▸ Problem details
Looking at the listing, state how many of its lines contain the string "scene". Write only the number.

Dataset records
■ ■ ■ ■ ■ ■ ■
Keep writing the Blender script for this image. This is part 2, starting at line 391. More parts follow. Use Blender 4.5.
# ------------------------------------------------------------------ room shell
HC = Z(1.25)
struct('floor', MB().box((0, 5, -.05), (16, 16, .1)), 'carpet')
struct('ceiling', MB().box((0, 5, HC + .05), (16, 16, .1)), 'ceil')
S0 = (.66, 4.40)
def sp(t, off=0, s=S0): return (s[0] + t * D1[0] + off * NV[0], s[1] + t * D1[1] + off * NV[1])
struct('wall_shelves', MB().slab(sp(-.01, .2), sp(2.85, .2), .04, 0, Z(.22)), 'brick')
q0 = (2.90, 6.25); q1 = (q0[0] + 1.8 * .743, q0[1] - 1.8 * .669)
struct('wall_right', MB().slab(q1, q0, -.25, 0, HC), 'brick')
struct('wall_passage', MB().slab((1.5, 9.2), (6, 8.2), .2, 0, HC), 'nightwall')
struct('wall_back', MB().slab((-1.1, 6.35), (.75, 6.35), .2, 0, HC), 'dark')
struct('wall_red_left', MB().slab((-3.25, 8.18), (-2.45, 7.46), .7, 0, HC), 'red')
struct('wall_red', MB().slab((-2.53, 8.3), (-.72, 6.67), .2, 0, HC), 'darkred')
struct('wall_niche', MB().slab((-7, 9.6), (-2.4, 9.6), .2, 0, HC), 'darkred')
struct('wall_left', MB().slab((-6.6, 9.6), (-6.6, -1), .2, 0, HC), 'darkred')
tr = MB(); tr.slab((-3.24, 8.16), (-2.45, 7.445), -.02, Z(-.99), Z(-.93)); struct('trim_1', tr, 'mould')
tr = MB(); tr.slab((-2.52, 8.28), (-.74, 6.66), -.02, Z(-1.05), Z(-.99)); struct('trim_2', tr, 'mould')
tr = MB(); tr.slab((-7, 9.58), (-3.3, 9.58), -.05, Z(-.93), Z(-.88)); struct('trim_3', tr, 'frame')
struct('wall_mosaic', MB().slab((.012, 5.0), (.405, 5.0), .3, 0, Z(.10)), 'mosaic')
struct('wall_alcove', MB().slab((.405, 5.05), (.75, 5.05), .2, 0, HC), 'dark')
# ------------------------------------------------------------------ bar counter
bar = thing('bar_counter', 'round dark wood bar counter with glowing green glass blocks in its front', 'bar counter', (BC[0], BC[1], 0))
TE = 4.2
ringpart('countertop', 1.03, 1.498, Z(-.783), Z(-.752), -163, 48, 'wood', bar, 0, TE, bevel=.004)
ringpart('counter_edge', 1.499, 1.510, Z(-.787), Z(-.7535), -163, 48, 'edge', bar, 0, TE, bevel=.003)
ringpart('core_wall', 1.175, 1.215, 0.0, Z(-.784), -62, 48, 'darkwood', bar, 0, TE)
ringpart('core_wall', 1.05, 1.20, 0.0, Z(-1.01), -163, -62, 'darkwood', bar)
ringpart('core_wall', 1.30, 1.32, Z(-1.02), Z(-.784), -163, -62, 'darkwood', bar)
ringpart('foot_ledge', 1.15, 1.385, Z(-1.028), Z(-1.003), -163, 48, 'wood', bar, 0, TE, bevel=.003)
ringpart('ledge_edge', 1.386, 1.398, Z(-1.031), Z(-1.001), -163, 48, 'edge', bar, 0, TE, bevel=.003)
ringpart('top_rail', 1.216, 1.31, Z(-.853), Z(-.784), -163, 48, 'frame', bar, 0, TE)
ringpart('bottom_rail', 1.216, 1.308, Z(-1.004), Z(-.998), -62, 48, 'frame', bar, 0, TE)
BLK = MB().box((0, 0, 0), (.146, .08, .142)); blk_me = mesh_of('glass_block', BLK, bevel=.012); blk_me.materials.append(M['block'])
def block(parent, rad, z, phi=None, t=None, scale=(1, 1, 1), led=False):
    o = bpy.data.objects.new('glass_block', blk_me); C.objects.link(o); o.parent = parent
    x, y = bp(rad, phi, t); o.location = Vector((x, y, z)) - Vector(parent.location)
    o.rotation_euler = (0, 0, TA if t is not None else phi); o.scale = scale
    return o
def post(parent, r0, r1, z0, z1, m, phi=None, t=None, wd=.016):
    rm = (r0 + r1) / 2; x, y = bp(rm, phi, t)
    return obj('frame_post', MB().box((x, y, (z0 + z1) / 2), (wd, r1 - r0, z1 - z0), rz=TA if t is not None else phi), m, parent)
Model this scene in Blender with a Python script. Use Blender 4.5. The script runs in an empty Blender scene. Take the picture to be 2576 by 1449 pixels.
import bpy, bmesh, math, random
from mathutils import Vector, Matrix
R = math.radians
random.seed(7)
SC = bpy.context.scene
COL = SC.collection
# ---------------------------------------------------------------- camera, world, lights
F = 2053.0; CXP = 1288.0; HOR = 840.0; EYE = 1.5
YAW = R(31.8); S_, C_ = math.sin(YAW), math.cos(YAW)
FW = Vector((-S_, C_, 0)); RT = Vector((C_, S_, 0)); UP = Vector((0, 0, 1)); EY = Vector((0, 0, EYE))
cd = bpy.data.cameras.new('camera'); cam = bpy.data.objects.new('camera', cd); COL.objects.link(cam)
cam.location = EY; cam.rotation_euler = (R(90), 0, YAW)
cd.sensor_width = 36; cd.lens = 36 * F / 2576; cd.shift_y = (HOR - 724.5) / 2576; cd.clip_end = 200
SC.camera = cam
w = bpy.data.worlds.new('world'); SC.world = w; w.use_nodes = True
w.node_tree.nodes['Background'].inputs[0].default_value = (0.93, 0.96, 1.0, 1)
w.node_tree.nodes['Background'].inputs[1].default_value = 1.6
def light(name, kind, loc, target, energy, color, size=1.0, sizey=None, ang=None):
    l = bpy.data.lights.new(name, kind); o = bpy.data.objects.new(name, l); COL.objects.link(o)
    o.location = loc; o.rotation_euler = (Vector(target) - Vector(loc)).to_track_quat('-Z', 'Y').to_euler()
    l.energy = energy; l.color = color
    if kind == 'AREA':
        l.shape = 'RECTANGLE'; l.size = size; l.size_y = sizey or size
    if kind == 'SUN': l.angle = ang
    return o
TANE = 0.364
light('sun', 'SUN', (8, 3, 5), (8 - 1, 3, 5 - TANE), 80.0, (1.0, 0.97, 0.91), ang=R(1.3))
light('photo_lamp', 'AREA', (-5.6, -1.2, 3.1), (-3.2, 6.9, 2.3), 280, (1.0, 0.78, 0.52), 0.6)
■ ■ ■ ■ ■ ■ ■
▸ Answer to this task
2